Contradições e ou controvérsias à parte (nas
duas obras), fragmentos de documentários e de noticiários inseridos na trama
enriquecem a leitura cinematográfica..., mas suscita outro questionamento: por
que as antiquíssimas memórias do Doador
não vão além de um século atrás, se ele detém toda a memória do mundo? Será por
conta da memória curta do público-alvo juvenil? Será também por causa desse
espectador jovem que os roteiristas Robert Weide e Michael Mitnick fizeram uma
adaptação equivocada do livro de Lowry, transformando uma novela seca e
reflexiva (protagonizada por um inocente garoto de 12 anos) em um (insípido)
melodrama (protagonizado por um romântico garoto de 16 anos)? Parece que sim e,
como sempre no plano das releituras, mudanças piegas desnecessárias.
O
Doador de Memórias (The
Giver, EUA, 2014), com mais diferenças do que pontos em comum com o livro, é
irregular, mas não é de todo descartável. Além do bom elenco, tem lá seus momentos
de interesse e belas sequências (eu dispensaria os valores religiosos em ambos).

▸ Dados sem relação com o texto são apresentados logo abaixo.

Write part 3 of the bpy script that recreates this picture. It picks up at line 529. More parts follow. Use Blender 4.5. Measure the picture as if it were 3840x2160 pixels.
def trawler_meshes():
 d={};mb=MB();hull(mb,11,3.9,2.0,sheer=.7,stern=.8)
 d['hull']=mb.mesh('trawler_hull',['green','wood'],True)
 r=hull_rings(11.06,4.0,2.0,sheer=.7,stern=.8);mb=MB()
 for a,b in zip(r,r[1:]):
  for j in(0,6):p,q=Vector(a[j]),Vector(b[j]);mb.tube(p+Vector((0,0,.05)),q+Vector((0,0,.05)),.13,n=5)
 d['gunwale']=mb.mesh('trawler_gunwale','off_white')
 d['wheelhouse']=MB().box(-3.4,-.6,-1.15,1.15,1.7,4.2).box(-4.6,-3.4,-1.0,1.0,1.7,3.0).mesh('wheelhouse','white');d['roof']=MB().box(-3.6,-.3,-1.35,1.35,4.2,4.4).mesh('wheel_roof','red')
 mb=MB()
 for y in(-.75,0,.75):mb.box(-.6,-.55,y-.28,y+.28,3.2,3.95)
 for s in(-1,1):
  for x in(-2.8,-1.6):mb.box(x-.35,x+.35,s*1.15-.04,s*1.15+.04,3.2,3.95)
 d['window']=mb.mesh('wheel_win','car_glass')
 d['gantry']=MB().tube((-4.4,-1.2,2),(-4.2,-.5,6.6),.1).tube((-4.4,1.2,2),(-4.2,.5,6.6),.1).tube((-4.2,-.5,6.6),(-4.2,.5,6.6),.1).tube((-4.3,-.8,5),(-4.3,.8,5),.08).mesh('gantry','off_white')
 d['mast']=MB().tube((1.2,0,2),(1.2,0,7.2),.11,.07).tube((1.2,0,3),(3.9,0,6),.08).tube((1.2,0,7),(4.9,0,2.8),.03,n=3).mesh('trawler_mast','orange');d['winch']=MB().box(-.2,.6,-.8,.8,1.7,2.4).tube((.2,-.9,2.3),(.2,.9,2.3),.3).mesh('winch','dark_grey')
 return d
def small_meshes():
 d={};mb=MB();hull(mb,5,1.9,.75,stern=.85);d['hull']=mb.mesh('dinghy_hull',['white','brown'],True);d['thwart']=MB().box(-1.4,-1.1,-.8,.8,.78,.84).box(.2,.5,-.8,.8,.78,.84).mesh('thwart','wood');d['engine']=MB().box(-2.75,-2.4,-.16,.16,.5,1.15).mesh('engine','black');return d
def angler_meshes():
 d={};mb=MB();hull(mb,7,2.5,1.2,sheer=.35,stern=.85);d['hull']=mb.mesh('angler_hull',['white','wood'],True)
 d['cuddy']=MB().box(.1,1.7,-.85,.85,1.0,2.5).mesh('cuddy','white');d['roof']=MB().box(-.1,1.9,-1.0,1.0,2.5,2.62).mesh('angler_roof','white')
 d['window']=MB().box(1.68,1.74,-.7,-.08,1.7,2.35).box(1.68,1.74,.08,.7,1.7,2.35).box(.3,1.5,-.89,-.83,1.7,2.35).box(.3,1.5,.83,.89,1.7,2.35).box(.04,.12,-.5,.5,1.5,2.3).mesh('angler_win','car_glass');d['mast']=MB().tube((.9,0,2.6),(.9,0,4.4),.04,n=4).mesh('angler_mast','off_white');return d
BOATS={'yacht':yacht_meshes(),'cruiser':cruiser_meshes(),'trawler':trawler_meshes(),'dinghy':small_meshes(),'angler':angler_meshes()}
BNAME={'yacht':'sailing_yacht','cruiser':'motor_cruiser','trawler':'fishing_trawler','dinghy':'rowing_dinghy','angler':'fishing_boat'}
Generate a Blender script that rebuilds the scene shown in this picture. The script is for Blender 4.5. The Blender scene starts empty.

É evidente que filmado tal e qual seria muito melhor. Mas aí resultaria em um
cinema mais independente e possivelmente (?) menos comercial (?). Se servir de
consolo, um adulto que não conseguir pegar carona na história pode divagar nas
metáforas e ou analogias (conscientes?): da maçã; da árvore em Alhures; do
vazio; do Gabriel, do Jonas, do preto e branco... Ah, nem é preciso dizer porque
o onipresente Morgan Freeman não está no elenco, não é?